▶ **GIVEN INFORMATION**:
───
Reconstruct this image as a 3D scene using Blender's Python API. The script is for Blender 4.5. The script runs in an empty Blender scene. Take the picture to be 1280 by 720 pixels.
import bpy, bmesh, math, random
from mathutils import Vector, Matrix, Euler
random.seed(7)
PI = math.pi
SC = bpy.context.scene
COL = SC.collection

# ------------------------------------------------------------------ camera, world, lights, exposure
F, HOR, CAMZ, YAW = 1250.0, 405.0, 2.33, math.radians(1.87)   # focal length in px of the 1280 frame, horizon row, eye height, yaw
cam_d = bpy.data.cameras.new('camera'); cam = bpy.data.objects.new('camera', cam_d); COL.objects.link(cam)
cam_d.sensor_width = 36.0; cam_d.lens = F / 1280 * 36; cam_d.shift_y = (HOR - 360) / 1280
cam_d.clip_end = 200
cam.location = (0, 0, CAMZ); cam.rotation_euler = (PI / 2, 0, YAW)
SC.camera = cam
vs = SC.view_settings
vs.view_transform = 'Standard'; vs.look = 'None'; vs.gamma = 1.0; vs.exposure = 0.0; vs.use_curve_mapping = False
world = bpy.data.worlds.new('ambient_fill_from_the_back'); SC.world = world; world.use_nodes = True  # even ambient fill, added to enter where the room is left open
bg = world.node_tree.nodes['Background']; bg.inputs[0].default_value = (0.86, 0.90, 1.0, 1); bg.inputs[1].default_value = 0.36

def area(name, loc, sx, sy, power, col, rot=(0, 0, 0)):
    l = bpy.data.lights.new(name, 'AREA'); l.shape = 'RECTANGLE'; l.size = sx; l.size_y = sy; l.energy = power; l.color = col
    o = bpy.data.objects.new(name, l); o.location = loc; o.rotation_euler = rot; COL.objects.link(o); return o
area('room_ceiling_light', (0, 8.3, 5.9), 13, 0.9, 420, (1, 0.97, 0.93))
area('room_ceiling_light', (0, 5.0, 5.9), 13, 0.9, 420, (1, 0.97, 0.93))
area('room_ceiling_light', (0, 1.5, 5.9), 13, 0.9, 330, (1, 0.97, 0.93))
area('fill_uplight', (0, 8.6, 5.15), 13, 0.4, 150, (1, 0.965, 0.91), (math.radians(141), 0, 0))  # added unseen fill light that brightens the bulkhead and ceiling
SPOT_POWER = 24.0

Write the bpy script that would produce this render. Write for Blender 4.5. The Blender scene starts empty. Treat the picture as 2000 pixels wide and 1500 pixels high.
───
Please print the lines from the start of the records up to and including the line with "COL = SC.collection", copying each one exactly and leaving out the rest.

Reconstruct this image as a 3D scene using Blender's Python API. The script is for Blender 4.5. The script runs in an empty Blender scene. Take the picture to be 1280 by 720 pixels.
import bpy, bmesh, math, random
from mathutils import Vector, Matrix, Euler
random.seed(7)
PI = math.pi
SC = bpy.context.scene
COL = SC.collection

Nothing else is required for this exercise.